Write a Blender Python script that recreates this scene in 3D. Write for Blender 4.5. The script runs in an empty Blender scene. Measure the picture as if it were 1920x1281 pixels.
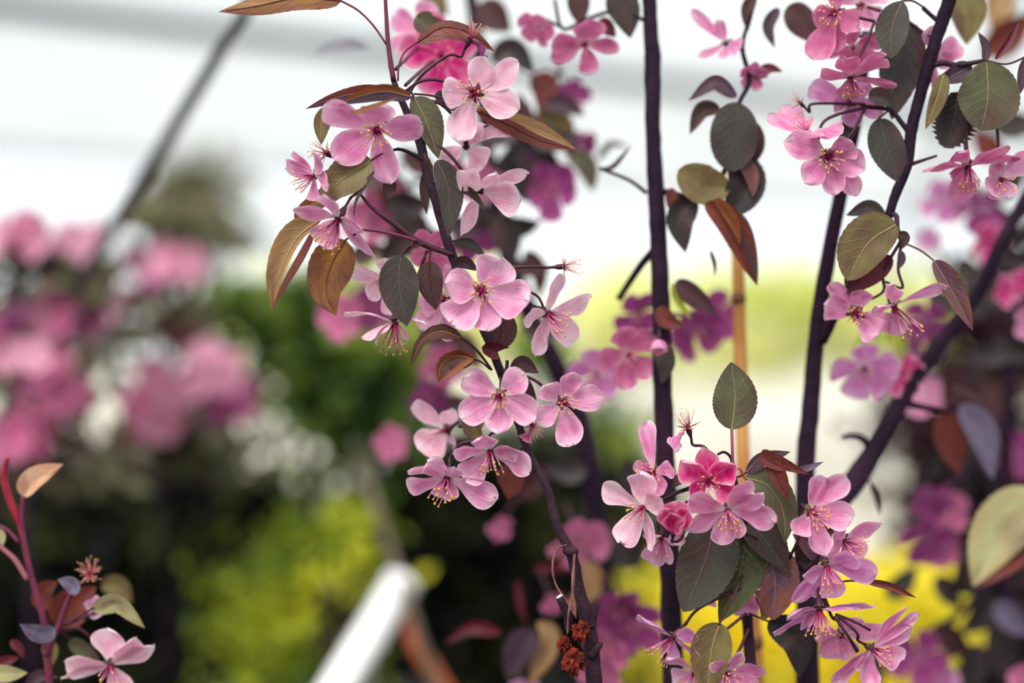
import bpy, math, random
from mathutils import Vector, Matrix, noise
rnd = random.Random(7)
scene = bpy.context.scene

# ------------------------------------------------------------------ camera, sky, sun, exposure
CZ, FD, FW, FH = 1.10, 0.70, 1920.0, 1281.0
K = 0.72 / FW                                   # 36 mm sensor, 50 mm lens: metres per pixel per metre of distance
cam_data = bpy.data.cameras.new('camera')
cam = bpy.data.objects.new('camera', cam_data)
scene.collection.objects.link(cam)
cam.location = (0, 0, CZ)
cam.rotation_euler = (math.radians(90), 0, 0)
cam_data.lens = 50
cam_data.sensor_width = 36
cam_data.clip_start = 0.02
cam_data.clip_end = 200
cam_data.dof.use_dof = True
cam_data.dof.focus_distance = FD
cam_data.dof.aperture_fstop = 1.75
scene.camera = cam

world = bpy.data.worlds.new('overcast_sky')
scene.world = world
world.use_nodes = True
wn, wl = world.node_tree.nodes, world.node_tree.links
wn.clear()
wo = wn.new('ShaderNodeOutputWorld'); wb = wn.new('ShaderNodeBackground')
wt = wn.new('ShaderNodeTexCoord'); ws = wn.new('ShaderNodeSeparateXYZ'); wr = wn.new('ShaderNodeValToRGB')
wl.new(wt.outputs['Generated'], ws.inputs[0]); wl.new(ws.outputs['Z'], wr.inputs[0])
wr.color_ramp.elements[0].position = 0.0; wr.color_ramp.elements[0].color = (0.90, 0.95, 0.97, 1)
wr.color_ramp.elements[1].position = 1.0; wr.color_ramp.elements[1].color = (1.35, 1.38, 1.42, 1)
wl.new(wr.outputs[0], wb.inputs[0]); wb.inputs[1].default_value = 1.0
wl.new(wb.outputs[0], wo.inputs[0])

sun_data = bpy.data.lights.new('sun', 'SUN')
sun = bpy.data.objects.new('sun', sun_data)
scene.collection.objects.link(sun)
sun_data.energy = 2.2
sun_data.angle = math.radians(24)
sun_data.color = (1.0, 0.96, 0.9)
sun.rotation_euler = (math.radians(38), math.radians(-22), 0)

scene.view_settings.view_transform = 'Standard'
scene.view_settings.look = 'None'
scene.view_settings.exposure = 0.38
scene.view_settings.gamma = 1.0
scene.view_settings.use_curve_mapping = False

# ------------------------------------------------------------------ helpers
def S(r, g, b):
    def f(c):
        c /= 255.0
        return c / 12.92 if c <= 0.04045 else ((c + 0.055) / 1.055) ** 2.4
    return (f(r), f(g), f(b), 1.0)

OFF = 0.0                                        # mm, moves a whole sapling back
def sc_at(d):                                    # metres per pixel at d mm behind the focal plane
    return (FD + (d + OFF) / 1000.0) * K

def P(x, y, d=0.0):                              # picture position and distance to a point of the place
    Y = FD + (d + OFF) / 1000.0
    s = Y * K
    return Vector(((x - 960.0) * s, Y, CZ - (y - 640.5) * s))

def IV(x, y, t):                                 # vector: right, down, towards the viewer
    return Vector((x, -t, -y))

WLOC = {}
def mk(name, V, F, mat, parent=None, origin=None, uv=None, smooth=True):
    if origin is None:
        origin = Vector((0, 0, 0))
        for v in V: origin += v
        origin /= max(1, len(V))
    me = bpy.data.meshes.new(name)
    me.from_pydata([tuple(v - origin) for v in V], [], F)
    if smooth:
        me.polygons.foreach_set('use_smooth', [True] * len(me.polygons))
    if uv is not None:
        ul = me.uv_layers.new(name='UVMap')
        idx = [0] * len(me.loops)
        me.loops.foreach_get('vertex_index', idx)
        flat = []
        for i in idx: flat.extend(uv[i])
        ul.data.foreach_set('uv', flat)
    me.materials.append(mat)
    o = bpy.data.objects.new(name, me)
    scene.collection.objects.link(o)
    WLOC[o] = origin.copy()
    if parent is not None:
        o.parent = parent
        o.location = origin - WLOC[parent]
    else:
        o.location = origin
    return o

def thing(name, loc, label, cat, group=None):
    o = bpy.data.objects.new(name, None)
    o.empty_display_size = 0.05
    scene.collection.objects.link(o)
    o.location = loc
    WLOC[o] = Vector(loc)
    tag(o, label, cat, group)
    return o

def tag(o, label, cat, group=None):
    o['label'] = label; o['category'] = cat
    if group: o['group'] = group

def catmull(pts, n):
    if len(pts) == 2:
        return [pts[0].lerp(pts[1], i / n) for i in range(n + 1)]
    out = []
    q = [pts[0] * 2 - pts[1]] + list(pts) + [pts[-1] * 2 - pts[-2]]
    for i in range(1, len(q) - 2):
        a, b, c, d = q[i - 1], q[i], q[i + 1], q[i + 2]
        for k in range(n):
            t = k / n
            out.append(0.5 * ((2 * b) + (c - a) * t + (2 * a - 5 * b + 4 * c - d) * t * t + (3 * b - a - 3 * c + d) * t ** 3))
    out.append(pts[-1].copy())
    return out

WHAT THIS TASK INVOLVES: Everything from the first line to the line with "scene = bpy.context.scene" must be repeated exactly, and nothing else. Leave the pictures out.

SOLUTION FOR THIS PROBLEM:
Write a Blender Python script that recreates this scene in 3D. Write for Blender 4.5. The script runs in an empty Blender scene. Measure the picture as if it were 1920x1281 pixels.
import bpy, math, random
from mathutils import Vector, Matrix, noise
rnd = random.Random(7)
scene = bpy.context.scene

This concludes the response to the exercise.